Lalu yang ketiga, yaitu tradisi Mesuryak yang berasal dari Desa Bongan, Kabupaten Tabanan. Tradisi ini merupakan sebuah bentuk tradisi yang dilakukan oleh masyarakat Desa Bongan sebagai simbol untuk menghantarkan arwah leluhur kembali ke tempat-Nya, sekaligus sebagai bentuk rasa syukur atas berkah yang telah dilimpahkan oleh Ida Sang Hyang Widhi Wasa. Adapun keunikan dari tradisi Mesuryak, yaitu tradisi ini hanya dilakukan pada Hari Raya Kuningan dan dalam tradisi ini menggunakan sesuatu yang berharga untuk di suryak (dilempar) misalnya uang.

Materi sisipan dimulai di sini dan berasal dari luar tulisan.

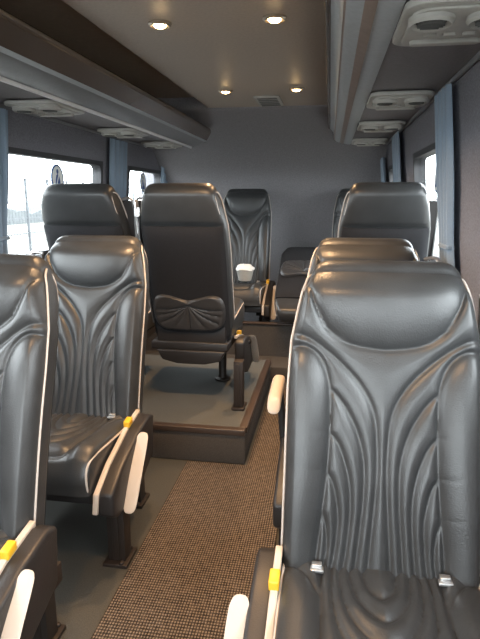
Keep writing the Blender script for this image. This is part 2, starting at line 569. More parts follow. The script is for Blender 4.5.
def leg_mesh(x0):
    m = MB()
    for y in (-.26, .12):
        x = x0 - math.copysign(.075, x0) * (y > 0)
        m.box(x - .032, x + .032, y - .03, y + .03, .012, .30)
        m.box(x - .012, x + .012, y - .036, y + .036, .02, .29)
        m.box(x - .045, x + .045, y - .055, y + .055, 0, .014)
        m.lathe([(.010, 0), (.010, .008), (.006, .012)], (x + .022, y - .045, .012), 10)
        m.lathe([(.010, 0), (.010, .008), (.006, .012)], (x + .022, y + .045, .012), 10)
    xa, xb = sorted((x0, x))
    m.box(xa - .015, xb + .015, -.24, .10, .24, .30)
    return m.mesh('leg', bevel=.002)
def rear_leg_mesh(s):
    m = MB(); x = s * .285
    m.box(x - .026, x + .026, .155, .215, .012, .26)
    m.box(x - .010, x + .010, .149, .221, .02, .25)
    m.box(x - .036, x + .036, .125, .235, 0, .014)
    return m.mesh('leg', bevel=.002)
def round_leg_mesh(s):
    m = MB(); m.lathe([(.052, 0), (.052, .010), (.030, .016), (.026, .03), (.026, .31)], (s * .10, -.27, 0), 20)
    return m.mesh('leg', True)
def frame_mesh():
    m = MB()
    m.box(-.215, .235, -.38, .14, .288, .335)
    m.box(-.20, .20, .02, .13, .33, .45)
    m.prism([(-.20, .29), (-.17, .235), (-.08, .215), (.08, .215), (.17, .235), (.20, .29)], .06, .15, 'y')
    return m.mesh('seat_frame', bevel=.008)
def hoop_mesh(s):
    """seat belt tower on the s side: pale edged dark plate"""
    m = MB(); y = .17
    x0, x1 = s * 0.2050, s * .2626
    top = catmull([(x0, y + .05, 1.075), (s * 0.2302, y + .05, 1.082), (s * 0.2504, y + .05, 1.078), (x1 - s * .0021, y + .045, 1.055), (x1, y + .03, .98), (s * 0.2576, y, .80), (s * 0.2460, y - .06, .60), (s * 0.2374, y - .10, .42)], 6)
    m.tube(top, .0065, 8)
    return m.mesh('belt_hoop', True)
def hoop_panel(s):
    m = MB(); y = .17
    pts = catmull([(s * 0.2050, 1.070), (s * 0.2460, 1.070), (s * 0.2583, 1.045), (s * 0.2583, .98), (s * 0.2532, .80), (s * 0.2417, .60), (s * 0.2338, .44), (s * 0.2122, .44), (s * 0.2100, .8)], 4, False)
    vs = []
    for off in (-.008, .008):
        for p in pts:
            yy = np.interp(p[1], [.42, .6, .8, .98, 1.07], [y - .10, y - .06, y, y + .03, y + .05])
            vs.append((p[0], yy + off, p[1]))
    n = len(pts)
    fs = [tuple(range(n)), tuple(range(2 * n - 1, n - 1, -1))] + [(i, (i + 1) % n, n + (i + 1) % n, n + i) for i in range(n)]
    return m.add(vs, fs).mesh('belt_tower')
def strap_mesh(s):
    m = MB()
    P = catmull([(s * 0.2460, .205, 1.075), (s * 0.2460, .185, 1.03), (s * 0.2532, .14, .93), (s * 0.2626, .08, .75), (s * 0.2648, .0, .55), (s * 0.2460, -.02, .42)], 8)
    vs, fs = [], []
    for p in P:
        for a, b in ((-.020, -.001), (.020, -.001), (.020, .001), (-.020, .001)):
            vs.append((p[0] + s * b, p[1] + a, p[2]))
    for i in range(len(P) - 1):
        for k in range(4):
            k2 = (k + 1) % 4
            fs.append((i * 4 + k, i * 4 + k2, i * 4 + 4 + k2, i * 4 + 4 + k))
    fs += [(0, 1, 2, 3), tuple(len(P) * 4 - 4 + k for k in (3, 2, 1, 0))]
    return m.add(vs, fs).mesh('belt_strap')
def buckle_mesh(s):
    m = MB(); m.prism(rrect(.030, .050, .008, 4, s * 0.2460, 1.015), .190, .200, 'y')
    m.prism(rrect(.018, .012, .003, 3, s * 0.2460, 1.022), .184, .192, 'y')
    return m.mesh('belt_guide', bevel=.002)
def clip_mesh(s):
    m = MB()
    if s:
        m.box(s * .145 - .016, s * .145 + .016, -.034, -.016, .452, .460)
        m.box(s * .145 - .012, s * .145 + .012, -.026, -.010, .456, .468)
    return m.mesh('cover_clips', bevel=.002)

ME = dict(back=backrest_mesh(), pipe={s: piping_mesh(s) for s in (1, -1)}, shell=shell_mesh(), bow=bow_mesh(), cush=cushion_mesh(), cpipe={s: cushion_piping(s) for s in (1, -1)},
          frame=frame_mesh(), clips={s: clip_mesh(s) for s in (1, -1)})
for s in (1, -1):
    ME[s] = dict(arm_meshes(s), leg=leg_mesh(s * .248), rleg=rear_leg_mesh(s), rleg2=round_leg_mesh(s), hoop=hoop_mesh(s), plate=hoop_panel(s), strap=strap_mesh(s), guide=buckle_mesh(s))
ME['up'] = arm_meshes(-1, True)

def seat(x, y, z, aisle, label, rz=0, arm=True, hoop=None, fold=None, strap=True, zs=1, xs=1, up=False, name='passenger_seat'):
    """aisle = local side (+1/-1) that carries the armrest unit"""
    r = empty(name, (x, y, z), rz)
    r.scale = (xs, 1, zs)
    tag(r, label, 'seat', 'leather passenger seats')
    b = link('backrest', ME['back'], M['leather'], r)
    s1 = link('back_shell', ME['shell'], M['fabric'], r)
    w = link('pleated_panel', ME['bow'], M['leather_dark'], s1)
    if fold: w.location = (0, .045, .110)
    c = link('seat_cushion', ME['cush'], M['leather'], r)
    for q in (1, -1):
        link('piping', ME['pipe'][q], M['piping'], b)
        link('piping', ME['cpipe'][q], M['piping'], c)
        link('cover_clip', ME['clips'][q], M['steel'], c)
    link('seat_frame', ME['frame'], M['black'], r)
    if fold:
        mt = Matrix.Translation((0, .06, .64)) @ Matrix.Rotation(fold, 4, 'X') @ Matrix.Translation((0, -.04, -.44))
        for o in (b, s1): o.matrix_local = mt
    if fold: link('leg', ME[aisle]['rleg2'], M['brown_metal'], r)
    elif rz:
        link('leg', ME[aisle]['rleg'], M['brown_metal'], r); link('leg', ME[aisle]['rleg2'], M['brown_metal'], r)
    else: link('leg', ME[aisle]['leg'], M['brown_metal'], r)
    if arm:
        D = ME[aisle]
        sp = link('side_panel', D['side_panel'], M['black'], r)
        link('trim_strip', D['trim_strip'], M['cream'], sp)['label'] = 'cream trim strip'
        link('recline_button', D['recline_button'], M['yellow'], sp)['label'] = 'yellow recline button'
        D2 = ME['up'] if up else D
        a = link('armrest', D2['armrest'], M['vent'] if rz else M['cream'], r); a['label'] = 'cream armrest swung up level' if up else 'grey armrest' if rz else 'cream armrest folded down'
        if rz:
            for q in (sp, a): q.location.z = -.13
        link('armrest_hinge', D2['armrest_hinge'], M['black'], a)
    hs = hoop if hoop is not None else -aisle
    if hs:
        D = ME[hs]
        t = link('belt_tower', D['plate'], M['black'], r)
        link('belt_rail', D['hoop'], M['steel'], t)
        if strap:
            st = link('belt_strap', D['strap'], M['strap'], r)
            link('belt_guide', D['guide'], M['steel'], st)
            if rz: st.location = (0, .052, 0)
            else: st.scale = (1.09, 1, 1)
        if not rz: t.scale = (1.09, 1, 1)
    return r

seat(.145, 1.15, 0, -1, 'large black leather seat nearest on the right, facing us, filling the lower right corner')
seat(.145, 1.96, 0, -1, 'black leather seat facing us directly behind the nearest right seat, only its headrest showing', up=True)
seat(-.982, 1.15, 0, 1, 'black leather seat cut off by the left edge, the nearest seat on the left')
seat(-.975, 1.93, 0, 1, 'whole black leather seat facing us, second on the left, beside the carpet runner', xs=1.02)
PZ = .187
seat(-.728, 2.93, PZ, -1, 'rear-facing seat at the aisle end of the raised plinth, black back with pleated bow panel', rz=PI, hoop=1, xs=.97, zs=1.035)
seat(-1.257, 2.93, PZ, 1, 'rear-facing black seat on the plinth against the large left window', rz=PI, arm=False, hoop=-1, strap=False, xs=.99, zs=1.035)
seat(.262, 2.93, PZ, -1, 'rear-facing grey-black seat on the right, rising behind the two right-hand headrests', rz=PI, arm=False, hoop=-1, strap=False, xs=.93, zs=1.035)
seat(-.705, 4.46, .117, 1, 'far black leather seat against the rear wall with a small pale tub on its cushion', hoop=0, zs=1.10, xs=.95)
seat(-.185, 4.46, .117, 1, 'rear wall seat with its backrest folded flat forward, showing its pleated back panel', hoop=0, arm=False, fold=R(134), xs=.9)
seat(.245, 4.46, .117, 1, 'rear wall seat on the far right, only its left piped edge showing', hoop=0, arm=False, zs=1.10, xs=.92)

# tub on the far seat
t = MB(); t.lathe([(.040, 0), (.046, .004), (.062, .075), (.066, .078), (.064, .082), (.058, .078), (.044, .010), (.01, .008)], (0, 0, 0), 28)
tub = empty('food_tub', (-.655, 4.28, .655)); tub.scale = (1.12, 1.12, 1.12); tag(tub, 'small pale tapered tub standing on the cushion of the far rear seat', 'tub')
link('tub_body', t.mesh('tub_body', True), M['vent'], tub)
t = MB(); 
vs, fs = [], []
for i in range(9):
    for k in range(24):
        a = 2 * PI * k / 24; rr = .066 * math.cos(i / 8 * PI / 2) ** .6 + .001
        vs.append((rr * math.cos(a) * (1 + .06 * math.sin(5 * a)), rr * math.sin(a) * (1 + .06 * math.sin(5 * a)), .080 + .034 * math.sin(i / 8 * PI / 2) + .006 * math.sin(3 * a + i)))
for i in range(8):
    for k in range(24):
        k2 = (k + 1) % 24; fs.append((i * 24 + k, i * 24 + k2, i * 24 + 24 + k2, i * 24 + 24 + k))
fs.append(tuple(range(24))[::-1]); fs.append(tuple(8 * 24 + k for k in range(24)))
link('paper_lid', t.add(vs, fs).mesh('paper_lid', True), M['white'], tub)['label'] = 'crumpled white paper cover'

# ------------------------------------------------------------------ bus shell
Y0, Y1 = -1.3, 5.05
def wx(side, z):  # inner wall surface
    return (-1.50 - max(0, 1.73 - z) * .075) if side < 0 else (.43 + max(0, 1.73 - z) * .105)
ZW0, ZW1 = 1.01, 1.53
WIN = {-1: [(-.95, -.1), (.25, 1.95), (2.36, 3.55), (4.05, 4.86)], 1: [(-.95, -.1), (.2, 1.30), (2.29, 3.22), (3.95, 4.5)]}
def skew(m, side, y0, y1, z0, z1, th=.05, off=0):
    a0, a1 = wx(side, z0) + off * side, wx(side, z1) + off * side
    vs = []
    for y in (y0, y1):
        vs += [(a0, y, z0), (a0 + side * th, y, z0), (a1 + side * th, y, z1), (a1, y, z1)]
    m.add(vs, [(0, 1, 2, 3), (7, 6, 5, 4), (0, 4, 5, 1), (1, 5, 6, 2), (2, 6, 7, 3), (3, 7, 4, 0)])
for side, nm in ((-1, 'wall_left'), (1, 'wall_right')):
    m = MB()
    skew(m, side, Y0, Y1, -.02, ZW0); skew(m, side, Y0, Y1, ZW1, 1.73)
    m.box(*sorted((wx(side, 1.73), wx(side, 1.73) + side * .05)), Y0, Y1, 1.73, 1.98)
    ys = [Y0] + [v for w in WIN[side] for v in w] + [Y1]
    for a, b in zip(ys[::2], ys[1::2]): skew(m, side, a, b, ZW0, ZW1)
    struct(nm, m.mesh(nm), M['wall'])
k = 1
for side in (-1, 1):
    for (a, b) in WIN[side]:
        w = empty('window_%d' % k, (0, 0, 0)); w['kind'] = 'structure'
        # frame: rounded inner opening
        cy, cz, W_, H_ = (a + b) / 2, (ZW0 + ZW1) / 2, b - a, ZW1 - ZW0
        o = rrect(W_ + .03, H_ + .03, .001, 8, cy, cz); i_ = rrect(W_ - .03, H_ - .025, .05, 8, cy, cz)
        n = len(o); vs, fs = [], []
        for ring, off in ((o, -.006), (i_, -.006), (i_, .056), (o, .056)):
            for (y, z) in ring: vs.append((wx(side, z) + side * off, y, z))
        for q in range(4):
            q2 = (q + 1) % 4
            for j in range(n):
                j2 = (j + 1) % n
                fs.append((q * n + j, q * n + j2, q2 * n + j2, q2 * n + j))
        link('window_frame', MB().add(vs, fs).mesh('window_frame'), M['rubber'], w)
        p = MB(); skew(p, side, a - .01, b + .01, ZW0 - .01, ZW1 + .01, .004, .014)
        link('window_pane', p.mesh('window_pane'), M['glass'], w)
        k += 1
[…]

Ketua BEM Universitas Udayana dalam kesempatannya mengapresiasi kinerja dari Departemen Kebudayaan, “Kami dari BEM Universitas Udayana tentunya paham dengan posisi Bali sebagai daerah yang kental akan budaya dan warisan leluhur, sehingga BEM Udayana hadir tidak hanya sebagai mitra kritis pemerintah, namun juga mitra strategis dalam menjaga Budaya Bali. Tentu dengan upaya dan kinerja dari Departemen Kebudayaan yang termasuk ke dalam Bidang Kemasyarakatan, harapannya hal ini mampu menghapus stigma buruk BEM di mata masyarakat dan tentunya melalui pencatatan ini mampu memberikan kepastian dan perlindungan hukum dari obyek EBT yang dicatatkan. Sebagai mahasiswa hukum, saya mencoba mengarahkan Departemen Kebudayaan untuk berfokus pada pencatatan dan perlindungan hukum dari suatu budaya. Saya sangat mengapresiasi Departemen Kebudayaan karena telah berhasil mencatatkan ketiga budaya ini. Tentu saja tiga ini baru awalan, kami targetkan akan ada 50 budaya yang dapat dicatatkan tahun ini,” ucap I Putu Bagus Padmanegara.
Menyambung hal itu, Kepala Departemen Kebudayaan juga akan selalu bekerja keras di dalam berupaya menjaga kelestarian kebudayaan yang ada di Bali khususnya, “Tentu bukanlah hal yang mudah untuk dapat mencatatkan budaya yang ada, khususnya di Bali. Karena di setiap daerah memiliki budaya yang hampir sama, hanya saja tentu terdapat perbedaan yang dipengaruhi oleh daerah hingga masyarakat di dalamnya. Kita di Departemen Kebudayaan di dalam proses pencatatan telah melalui proses seperti permohonan izin untuk pencatatan, penggalian informasi dengan turun langsung ke desa terkait, pembuatan berkas, hingga pada akhirnya setelah melalui beberapa revisi yang diberikan oleh pihak Kemenkumham, budaya tersebut dapat dicatatkan. Ini bukanlah pekerjaan yang mudah, akan tetapi bukanlah pekerjaan yang tidak mungkin untuk dituntaskan,” ucap I Gusti Ngurah Made Prabhaswara.